Retype the material word for word.

· · · · · · ·

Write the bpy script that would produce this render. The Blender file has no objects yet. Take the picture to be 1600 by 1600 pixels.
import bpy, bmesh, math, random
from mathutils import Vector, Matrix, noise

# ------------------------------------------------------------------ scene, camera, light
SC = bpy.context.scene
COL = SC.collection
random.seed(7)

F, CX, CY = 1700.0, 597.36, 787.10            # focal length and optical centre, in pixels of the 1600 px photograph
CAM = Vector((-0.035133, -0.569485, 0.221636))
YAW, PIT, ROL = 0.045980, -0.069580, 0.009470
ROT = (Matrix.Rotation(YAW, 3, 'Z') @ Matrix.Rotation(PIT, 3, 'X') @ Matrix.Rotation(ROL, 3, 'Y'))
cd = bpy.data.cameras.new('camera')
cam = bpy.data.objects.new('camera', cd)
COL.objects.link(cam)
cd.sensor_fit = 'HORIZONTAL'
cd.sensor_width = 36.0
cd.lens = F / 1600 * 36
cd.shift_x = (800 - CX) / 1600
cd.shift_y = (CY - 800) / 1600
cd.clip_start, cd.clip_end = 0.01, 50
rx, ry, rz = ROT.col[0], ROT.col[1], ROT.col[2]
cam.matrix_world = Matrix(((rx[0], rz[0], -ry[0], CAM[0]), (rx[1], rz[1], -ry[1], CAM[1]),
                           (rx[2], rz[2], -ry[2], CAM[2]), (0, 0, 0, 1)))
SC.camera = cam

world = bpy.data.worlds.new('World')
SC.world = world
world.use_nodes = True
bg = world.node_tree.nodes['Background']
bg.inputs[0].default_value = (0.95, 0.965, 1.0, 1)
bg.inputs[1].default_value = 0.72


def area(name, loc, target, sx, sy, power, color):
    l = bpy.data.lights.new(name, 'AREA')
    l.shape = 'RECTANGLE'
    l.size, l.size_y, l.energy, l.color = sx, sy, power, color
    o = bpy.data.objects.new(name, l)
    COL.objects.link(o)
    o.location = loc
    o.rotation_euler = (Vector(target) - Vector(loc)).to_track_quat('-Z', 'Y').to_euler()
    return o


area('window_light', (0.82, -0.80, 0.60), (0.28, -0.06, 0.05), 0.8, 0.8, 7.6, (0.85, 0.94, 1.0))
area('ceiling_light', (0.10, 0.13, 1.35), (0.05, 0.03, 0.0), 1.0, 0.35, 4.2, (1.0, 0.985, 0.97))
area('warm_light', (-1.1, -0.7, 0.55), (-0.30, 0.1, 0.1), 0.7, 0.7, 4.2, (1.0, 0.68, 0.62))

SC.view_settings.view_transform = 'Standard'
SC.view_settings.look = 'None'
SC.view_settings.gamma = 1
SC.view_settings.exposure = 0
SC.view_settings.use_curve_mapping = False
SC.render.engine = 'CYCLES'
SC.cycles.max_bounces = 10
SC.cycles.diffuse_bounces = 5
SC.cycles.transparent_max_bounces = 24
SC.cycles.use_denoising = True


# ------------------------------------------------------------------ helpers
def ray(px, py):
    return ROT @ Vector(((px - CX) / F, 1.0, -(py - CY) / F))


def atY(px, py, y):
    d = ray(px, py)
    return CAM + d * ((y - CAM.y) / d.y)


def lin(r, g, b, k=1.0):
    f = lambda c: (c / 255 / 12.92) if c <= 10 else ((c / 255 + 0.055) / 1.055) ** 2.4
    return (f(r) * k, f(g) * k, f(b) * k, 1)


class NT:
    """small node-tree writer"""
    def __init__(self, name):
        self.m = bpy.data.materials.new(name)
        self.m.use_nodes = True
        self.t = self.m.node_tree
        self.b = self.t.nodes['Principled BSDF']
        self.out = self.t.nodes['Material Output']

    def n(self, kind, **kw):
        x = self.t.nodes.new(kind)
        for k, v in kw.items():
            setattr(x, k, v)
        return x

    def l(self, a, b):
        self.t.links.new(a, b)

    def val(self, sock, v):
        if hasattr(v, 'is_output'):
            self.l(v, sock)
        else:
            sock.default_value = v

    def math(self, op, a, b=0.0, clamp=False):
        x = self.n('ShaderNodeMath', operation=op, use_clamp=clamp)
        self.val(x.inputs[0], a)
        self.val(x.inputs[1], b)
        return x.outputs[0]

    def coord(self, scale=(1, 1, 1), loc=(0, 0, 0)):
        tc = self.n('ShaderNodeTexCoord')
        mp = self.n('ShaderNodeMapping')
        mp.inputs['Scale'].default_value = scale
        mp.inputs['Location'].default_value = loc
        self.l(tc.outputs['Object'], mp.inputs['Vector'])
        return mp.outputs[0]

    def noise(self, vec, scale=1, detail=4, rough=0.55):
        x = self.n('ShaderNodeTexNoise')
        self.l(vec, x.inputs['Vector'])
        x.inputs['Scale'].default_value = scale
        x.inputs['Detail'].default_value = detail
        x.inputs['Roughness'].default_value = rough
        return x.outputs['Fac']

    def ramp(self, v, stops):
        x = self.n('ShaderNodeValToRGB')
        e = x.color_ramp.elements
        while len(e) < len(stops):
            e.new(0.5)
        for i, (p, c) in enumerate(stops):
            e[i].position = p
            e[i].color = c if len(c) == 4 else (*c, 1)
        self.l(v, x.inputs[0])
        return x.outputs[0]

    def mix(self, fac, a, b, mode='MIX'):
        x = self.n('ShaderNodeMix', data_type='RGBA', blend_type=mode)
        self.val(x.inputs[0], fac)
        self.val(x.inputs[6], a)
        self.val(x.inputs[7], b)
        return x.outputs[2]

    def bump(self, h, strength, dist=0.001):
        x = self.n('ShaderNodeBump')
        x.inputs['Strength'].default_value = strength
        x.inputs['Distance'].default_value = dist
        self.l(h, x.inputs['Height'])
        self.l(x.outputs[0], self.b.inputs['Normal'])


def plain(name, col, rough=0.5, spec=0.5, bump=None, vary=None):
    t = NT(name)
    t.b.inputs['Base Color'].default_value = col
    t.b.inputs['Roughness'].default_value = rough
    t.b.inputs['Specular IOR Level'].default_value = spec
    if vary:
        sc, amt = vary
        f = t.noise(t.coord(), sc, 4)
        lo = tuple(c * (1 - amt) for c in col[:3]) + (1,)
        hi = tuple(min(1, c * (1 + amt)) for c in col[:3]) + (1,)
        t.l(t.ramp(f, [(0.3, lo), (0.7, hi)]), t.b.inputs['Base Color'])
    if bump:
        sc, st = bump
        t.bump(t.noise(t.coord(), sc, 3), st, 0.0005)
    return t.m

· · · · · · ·

◆ **Task answer**
Write the bpy script that would produce this render. The Blender file has no objects yet. Take the picture to be 1600 by 1600 pixels.
import bpy, bmesh, math, random
from mathutils import Vector, Matrix, noise

# ------------------------------------------------------------------ scene, camera, light
SC = bpy.context.scene
COL = SC.collection
random.seed(7)

F, CX, CY = 1700.0, 597.36, 787.10            # focal length and optical centre, in pixels of the 1600 px photograph
CAM = Vector((-0.035133, -0.569485, 0.221636))
YAW, PIT, ROL = 0.045980, -0.069580, 0.009470
ROT = (Matrix.Rotation(YAW, 3, 'Z') @ Matrix.Rotation(PIT, 3, 'X') @ Matrix.Rotation(ROL, 3, 'Y'))
cd = bpy.data.cameras.new('camera')
cam = bpy.data.objects.new('camera', cd)
COL.objects.link(cam)
cd.sensor_fit = 'HORIZONTAL'
cd.sensor_width = 36.0
cd.lens = F / 1600 * 36
cd.shift_x = (800 - CX) / 1600
cd.shift_y = (CY - 800) / 1600
cd.clip_start, cd.clip_end = 0.01, 50
rx, ry, rz = ROT.col[0], ROT.col[1], ROT.col[2]
cam.matrix_world = Matrix(((rx[0], rz[0], -ry[0], CAM[0]), (rx[1], rz[1], -ry[1], CAM[1]),
                           (rx[2], rz[2], -ry[2], CAM[2]), (0, 0, 0, 1)))
SC.camera = cam

world = bpy.data.worlds.new('World')
SC.world = world
world.use_nodes = True
bg = world.node_tree.nodes['Background']
bg.inputs[0].default_value = (0.95, 0.965, 1.0, 1)
bg.inputs[1].default_value = 0.72


def area(name, loc, target, sx, sy, power, color):
    l = bpy.data.lights.new(name, 'AREA')
    l.shape = 'RECTANGLE'
    l.size, l.size_y, l.energy, l.color = sx, sy, power, color
    o = bpy.data.objects.new(name, l)
    COL.objects.link(o)
    o.location = loc
    o.rotation_euler = (Vector(target) - Vector(loc)).to_track_quat('-Z', 'Y').to_euler()
    return o


area('window_light', (0.82, -0.80, 0.60), (0.28, -0.06, 0.05), 0.8, 0.8, 7.6, (0.85, 0.94, 1.0))
area('ceiling_light', (0.10, 0.13, 1.35), (0.05, 0.03, 0.0), 1.0, 0.35, 4.2, (1.0, 0.985, 0.97))
area('warm_light', (-1.1, -0.7, 0.55), (-0.30, 0.1, 0.1), 0.7, 0.7, 4.2, (1.0, 0.68, 0.62))

SC.view_settings.view_transform = 'Standard'
SC.view_settings.look = 'None'
SC.view_settings.gamma = 1
SC.view_settings.exposure = 0
SC.view_settings.use_curve_mapping = False
SC.render.engine = 'CYCLES'
SC.cycles.max_bounces = 10
SC.cycles.diffuse_bounces = 5
SC.cycles.transparent_max_bounces = 24
SC.cycles.use_denoising = True


# ------------------------------------------------------------------ helpers
def ray(px, py):
    return ROT @ Vector(((px - CX) / F, 1.0, -(py - CY) / F))


def atY(px, py, y):
    d = ray(px, py)
    return CAM + d * ((y - CAM.y) / d.y)


def lin(r, g, b, k=1.0):
    f = lambda c: (c / 255 / 12.92) if c <= 10 else ((c / 255 + 0.055) / 1.055) ** 2.4
    return (f(r) * k, f(g) * k, f(b) * k, 1)


class NT:
    """small node-tree writer"""
    def __init__(self, name):
        self.m = bpy.data.materials.new(name)
        self.m.use_nodes = True
        self.t = self.m.node_tree
        self.b = self.t.nodes['Principled BSDF']
        self.out = self.t.nodes['Material Output']

    def n(self, kind, **kw):
        x = self.t.nodes.new(kind)
        for k, v in kw.items():
            setattr(x, k, v)
        return x

    def l(self, a, b):
        self.t.links.new(a, b)

    def val(self, sock, v):
        if hasattr(v, 'is_output'):
            self.l(v, sock)
        else:
            sock.default_value = v

    def math(self, op, a, b=0.0, clamp=False):
        x = self.n('ShaderNodeMath', operation=op, use_clamp=clamp)
        self.val(x.inputs[0], a)
        self.val(x.inputs[1], b)
        return x.outputs[0]

    def coord(self, scale=(1, 1, 1), loc=(0, 0, 0)):
        tc = self.n('ShaderNodeTexCoord')
        mp = self.n('ShaderNodeMapping')
        mp.inputs['Scale'].default_value = scale
        mp.inputs['Location'].default_value = loc
        self.l(tc.outputs['Object'], mp.inputs['Vector'])
        return mp.outputs[0]

    def noise(self, vec, scale=1, detail=4, rough=0.55):
        x = self.n('ShaderNodeTexNoise')
        self.l(vec, x.inputs['Vector'])
        x.inputs['Scale'].default_value = scale
        x.inputs['Detail'].default_value = detail
        x.inputs['Roughness'].default_value = rough
        return x.outputs['Fac']

    def ramp(self, v, stops):
        x = self.n('ShaderNodeValToRGB')
        e = x.color_ramp.elements
        while len(e) < len(stops):
            e.new(0.5)
        for i, (p, c) in enumerate(stops):
            e[i].position = p
            e[i].color = c if len(c) == 4 else (*c, 1)
        self.l(v, x.inputs[0])
        return x.outputs[0]

    def mix(self, fac, a, b, mode='MIX'):
        x = self.n('ShaderNodeMix', data_type='RGBA', blend_type=mode)
        self.val(x.inputs[0], fac)
        self.val(x.inputs[6], a)
        self.val(x.inputs[7], b)
        return x.outputs[2]

    def bump(self, h, strength, dist=0.001):
        x = self.n('ShaderNodeBump')
        x.inputs['Strength'].default_value = strength
        x.inputs['Distance'].default_value = dist
        self.l(h, x.inputs['Height'])
        self.l(x.outputs[0], self.b.inputs['Normal'])


def plain(name, col, rough=0.5, spec=0.5, bump=None, vary=None):
    t = NT(name)
    t.b.inputs['Base Color'].default_value = col
    t.b.inputs['Roughness'].default_value = rough
    t.b.inputs['Specular IOR Level'].default_value = spec
    if vary:
        sc, amt = vary
        f = t.noise(t.coord(), sc, 4)
        lo = tuple(c * (1 - amt) for c in col[:3]) + (1,)
        hi = tuple(min(1, c * (1 + amt)) for c in col[:3]) + (1,)
        t.l(t.ramp(f, [(0.3, lo), (0.7, hi)]), t.b.inputs['Base Color'])
    if bump:
        sc, st = bump
        t.bump(t.noise(t.coord(), sc, 3), st, 0.0005)
    return t.m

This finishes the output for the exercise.